* **Goal of the exercise**:
Reproduce the listing below character for character; drop every image.

* **Given information**:
|---|

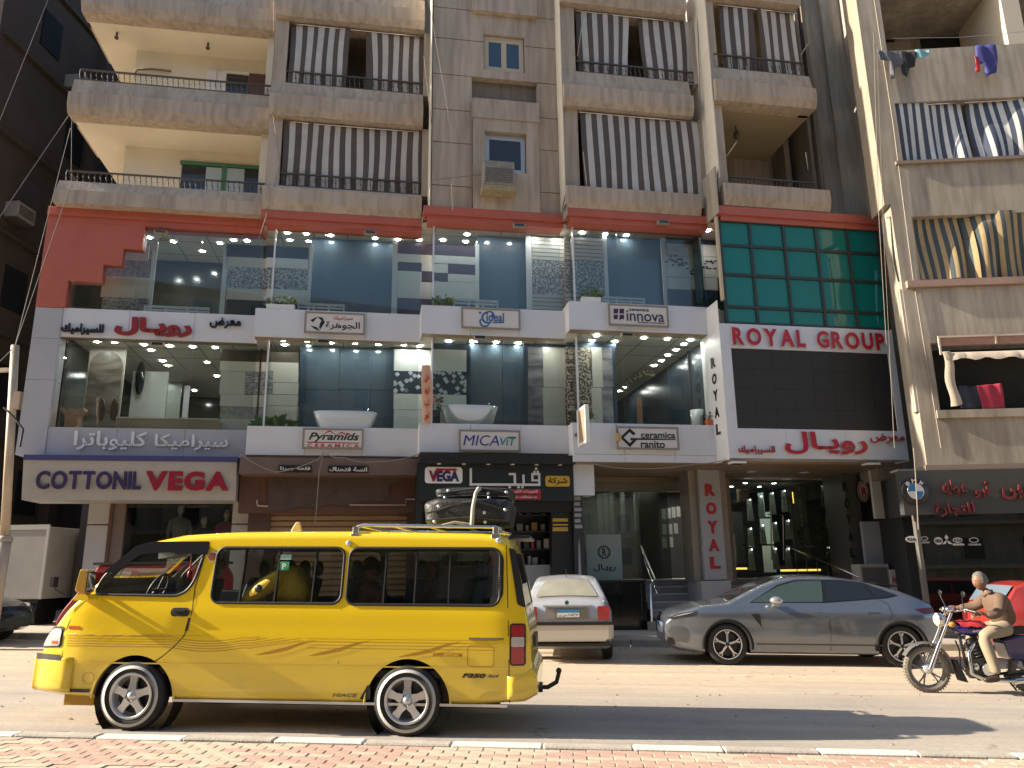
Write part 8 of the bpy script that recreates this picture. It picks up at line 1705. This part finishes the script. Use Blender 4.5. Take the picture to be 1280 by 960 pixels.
# ---------------------------------------------------------------- rider
rid = thing('person', 'grey haired man in a tan jacket and cream trousers riding the motorcycle', 'person', (MX, MY, gz(MX)), 0, roty=SLOPE)
tanj = mat('jacket_tan', (.13, .08, .052), .85, noise=.1, scale=9, bump=.25); crt = mat('trouser_cream', (.28, .23, .155), .85, noise=.08, scale=9, bump=.25)
person_skin('body', [(.56, 0, .84, .08), (.52, 0, 1.0, .09), (.46, 0, 1.12, .09), (.40, 0, 1.22, .055), (.36, 0, 1.29, .050), (.46, -.18, 1.16, .055), (.36, -.25, .98, .043), (.17, -.26, .98, .033), (.46, .18, 1.16, .055), (.30, .26, 1.03, .043), (.08, .30, 1.02, .033),
    (.52, -.11, .80, .065), (.20, -.16, .73, .062), (.27, -.19, .42, .05), (.30, -.19, .25, .035), (.52, .11, .80, .065), (.20, .16, .73, .062), (.27, .19, .42, .05), (.30, .19, .25, .035)],
    [(0, 1), (1, 2), (2, 3), (3, 4), (2, 5), (5, 6), (6, 7), (2, 8), (8, 9), (9, 10), (0, 11), (11, 12), (12, 13), (13, 14), (0, 15), (15, 16), (16, 17), (17, 18)], skin_m, rid, sub=1)
person_skin('jacket', [(.585, 0, .79, .15, .165), (.54, 0, 1.0, .15, .16), (.47, 0, 1.13, .135, .15), (.42, 0, 1.21, .075), (.46, -.17, 1.15, .085), (.39, -.245, 1.0, .068), (.30, -.27, .955, .06), (.20, -.26, .975, .048), (.46, .17, 1.15, .085), (.33, .25, 1.04, .068), (.14, .29, 1.02, .048)],
    [(0, 1), (1, 2), (2, 3), (2, 4), (4, 5), (5, 6), (6, 7), (2, 8), (8, 9), (9, 10)], tanj, rid, sub=2)
person_skin('trousers', [(.57, 0, .84, .12), (.50, -.11, .79, .10), (.34, -.15, .76, .098), (.19, -.17, .71, .082), (.22, -.185, .55, .075), (.26, -.19, .38, .066), (.285, -.19, .25, .062), (.50, .11, .79, .10), (.34, .15, .76, .098), (.19, .17, .71, .082), (.26, .19, .38, .066), (.285, .19, .25, .062)],
    [(0, 1), (1, 2), (2, 3), (3, 4), (4, 5), (5, 6), (0, 7), (7, 8), (8, 9), (9, 10), (10, 11)], crt, rid, sub=2)
for s_ in (-1, 1):
    person_skin('shoe', [(.32, s_ * .19, .215, .045), (.26, s_ * .19, .195, .042), (.17, s_ * .195, .185, .040), (.11, s_ * .20, .185, .030)], [(0, 1), (1, 2), (2, 3)], mat('shoe_brown', (.04, .025, .018), .4), rid)
hairg = mat('hair_grey', (.13, .12, .11), .8, noise=.3, scale=40)
head(rid, (.325, 0, 1.375), .10, hairm=hairg, look=(-1, -.22, -.12)); q = MB(); q.tube([(.40, -.075, 1.225), (.345, 0, 1.20), (.40, .075, 1.225), (.455, 0, 1.25)], .022, 8, closed=True); q.build('collar', tanj, rid)
hand(rid, (.15, -.27, .985), (-1, .0, -.05), (0, 0, 1), 1.05, .8); hand(rid, (.12, .31, 1.02), (-1, .1, 0), (0, 0, 1), 1.05, .8)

|---|

* **Solved problem**:
Write part 8 of the bpy script that recreates this picture. It picks up at line 1705. This part finishes the script. Use Blender 4.5. Take the picture to be 1280 by 960 pixels.
# ---------------------------------------------------------------- rider
rid = thing('person', 'grey haired man in a tan jacket and cream trousers riding the motorcycle', 'person', (MX, MY, gz(MX)), 0, roty=SLOPE)
tanj = mat('jacket_tan', (.13, .08, .052), .85, noise=.1, scale=9, bump=.25); crt = mat('trouser_cream', (.28, .23, .155), .85, noise=.08, scale=9, bump=.25)
person_skin('body', [(.56, 0, .84, .08), (.52, 0, 1.0, .09), (.46, 0, 1.12, .09), (.40, 0, 1.22, .055), (.36, 0, 1.29, .050), (.46, -.18, 1.16, .055), (.36, -.25, .98, .043), (.17, -.26, .98, .033), (.46, .18, 1.16, .055), (.30, .26, 1.03, .043), (.08, .30, 1.02, .033),
    (.52, -.11, .80, .065), (.20, -.16, .73, .062), (.27, -.19, .42, .05), (.30, -.19, .25, .035), (.52, .11, .80, .065), (.20, .16, .73, .062), (.27, .19, .42, .05), (.30, .19, .25, .035)],
    [(0, 1), (1, 2), (2, 3), (3, 4), (2, 5), (5, 6), (6, 7), (2, 8), (8, 9), (9, 10), (0, 11), (11, 12), (12, 13), (13, 14), (0, 15), (15, 16), (16, 17), (17, 18)], skin_m, rid, sub=1)
person_skin('jacket', [(.585, 0, .79, .15, .165), (.54, 0, 1.0, .15, .16), (.47, 0, 1.13, .135, .15), (.42, 0, 1.21, .075), (.46, -.17, 1.15, .085), (.39, -.245, 1.0, .068), (.30, -.27, .955, .06), (.20, -.26, .975, .048), (.46, .17, 1.15, .085), (.33, .25, 1.04, .068), (.14, .29, 1.02, .048)],
    [(0, 1), (1, 2), (2, 3), (2, 4), (4, 5), (5, 6), (6, 7), (2, 8), (8, 9), (9, 10)], tanj, rid, sub=2)
person_skin('trousers', [(.57, 0, .84, .12), (.50, -.11, .79, .10), (.34, -.15, .76, .098), (.19, -.17, .71, .082), (.22, -.185, .55, .075), (.26, -.19, .38, .066), (.285, -.19, .25, .062), (.50, .11, .79, .10), (.34, .15, .76, .098), (.19, .17, .71, .082), (.26, .19, .38, .066), (.285, .19, .25, .062)],
    [(0, 1), (1, 2), (2, 3), (3, 4), (4, 5), (5, 6), (0, 7), (7, 8), (8, 9), (9, 10), (10, 11)], crt, rid, sub=2)
for s_ in (-1, 1):
    person_skin('shoe', [(.32, s_ * .19, .215, .045), (.26, s_ * .19, .195, .042), (.17, s_ * .195, .185, .040), (.11, s_ * .20, .185, .030)], [(0, 1), (1, 2), (2, 3)], mat('shoe_brown', (.04, .025, .018), .4), rid)
hairg = mat('hair_grey', (.13, .12, .11), .8, noise=.3, scale=40)
head(rid, (.325, 0, 1.375), .10, hairm=hairg, look=(-1, -.22, -.12)); q = MB(); q.tube([(.40, -.075, 1.225), (.345, 0, 1.20), (.40, .075, 1.225), (.455, 0, 1.25)], .022, 8, closed=True); q.build('collar', tanj, rid)
hand(rid, (.15, -.27, .985), (-1, .0, -.05), (0, 0, 1), 1.05, .8); hand(rid, (.12, .31, 1.02), (-1, .1, 0), (0, 0, 1), 1.05, .8)